No entanto, interpôs-se recurso perante um tribunal de maior instância, o Tribunal Superior, à base de que a pessoa não pode ser condenada duas vezes pelo mesmo delito. O tribunal evitou tomar posição, de um lado ou de outro, a respeito do princípio em questão. Mas abreviou o termo de prisão para três meses.
O recurso foi então apresentado à mais alta corte da Dinamarca, o Supremo Tribunal, à base de que a sentença deveria ser anulada, visto que a primeira punição devia bastar. Uma segunda condenação viola o princípio com que a Dinamarca concordou, ao assinar o Acordo Internacional Sobre Direitos Civis e Políticos.
O Que Outros Fizeram
Na defesa do rapaz perante o Supremo Tribunal, foi observado que vários países mudaram seu conceito sobre este assunto. Há alguns anos, muitos países sentenciavam os objetores de consciência que eram Testemunhas de Jeová a rígidos termos de prisão.

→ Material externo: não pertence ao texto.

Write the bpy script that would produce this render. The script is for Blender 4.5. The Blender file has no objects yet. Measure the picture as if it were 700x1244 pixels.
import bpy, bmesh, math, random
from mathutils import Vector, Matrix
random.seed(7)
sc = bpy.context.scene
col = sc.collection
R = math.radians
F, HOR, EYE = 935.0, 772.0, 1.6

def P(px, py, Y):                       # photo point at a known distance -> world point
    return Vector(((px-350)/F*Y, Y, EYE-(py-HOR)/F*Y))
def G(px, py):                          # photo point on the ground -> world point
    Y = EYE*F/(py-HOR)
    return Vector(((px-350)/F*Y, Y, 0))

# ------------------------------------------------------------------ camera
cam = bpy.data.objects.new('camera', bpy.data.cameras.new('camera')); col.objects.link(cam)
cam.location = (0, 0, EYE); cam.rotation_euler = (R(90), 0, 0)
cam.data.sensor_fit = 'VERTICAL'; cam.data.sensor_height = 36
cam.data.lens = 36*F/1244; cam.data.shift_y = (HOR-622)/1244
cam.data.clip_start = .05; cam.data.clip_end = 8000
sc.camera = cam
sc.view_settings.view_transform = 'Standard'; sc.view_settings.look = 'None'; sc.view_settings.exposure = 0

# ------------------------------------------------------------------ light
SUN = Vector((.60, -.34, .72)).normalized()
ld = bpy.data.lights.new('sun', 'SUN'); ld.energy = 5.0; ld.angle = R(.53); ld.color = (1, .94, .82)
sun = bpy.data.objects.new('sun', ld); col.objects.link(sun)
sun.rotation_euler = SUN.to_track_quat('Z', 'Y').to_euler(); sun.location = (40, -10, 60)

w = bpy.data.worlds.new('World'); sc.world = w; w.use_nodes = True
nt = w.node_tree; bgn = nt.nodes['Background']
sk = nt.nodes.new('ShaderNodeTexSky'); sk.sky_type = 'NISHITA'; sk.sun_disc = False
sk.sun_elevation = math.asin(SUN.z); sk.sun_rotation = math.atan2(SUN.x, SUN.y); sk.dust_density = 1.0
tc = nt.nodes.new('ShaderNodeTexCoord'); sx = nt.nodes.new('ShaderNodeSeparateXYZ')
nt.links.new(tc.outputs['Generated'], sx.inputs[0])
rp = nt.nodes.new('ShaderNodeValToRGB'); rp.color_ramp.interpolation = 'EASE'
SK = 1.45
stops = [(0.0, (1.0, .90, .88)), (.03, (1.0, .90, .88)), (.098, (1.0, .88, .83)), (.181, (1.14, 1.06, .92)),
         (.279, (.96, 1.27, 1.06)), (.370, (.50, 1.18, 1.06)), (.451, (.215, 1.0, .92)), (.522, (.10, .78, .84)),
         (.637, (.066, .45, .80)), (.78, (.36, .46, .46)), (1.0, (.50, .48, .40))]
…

Às vezes, as sentenças eram dadas de tal modo que as Testemunhas eram convocadas de novo e sentenciadas novamente a um termo adicional. Isto era repetido, vez após vez. Muitos assim cumpriram de 10 a 20 anos por causa disso.
Mas, gradualmente, em outros países, especialmente no mundo ocidental, muitas autoridades sentiram crescente dissabor por tais pesadas sentenças. Viram a falta de razoabilidade de mandar, para a prisão, rapazes cujo único conflito com a lei era uma questão de fé e consciência.
Destarte, muitos países modificaram, desde então, o castigo dado aos objetores de consciência. À guisa de exemplo, nos Países-Baixos, as autoridades preferiram não condenar tais objetores de consciência que são dedicadas Testemunhas de Jeová. Na Suécia, as autoridades fazem investigações separadas em cada caso dum objetor de consciência que é Testemunha. A base de tal investigação, o Governo decide não convocar a Testemunha, atualmente. Já por 11 anos se segue tal processo, e recentes investigações levaram à sugestão de que as Testemunhas de Jeová fossem isentas de serem convocadas no futuro.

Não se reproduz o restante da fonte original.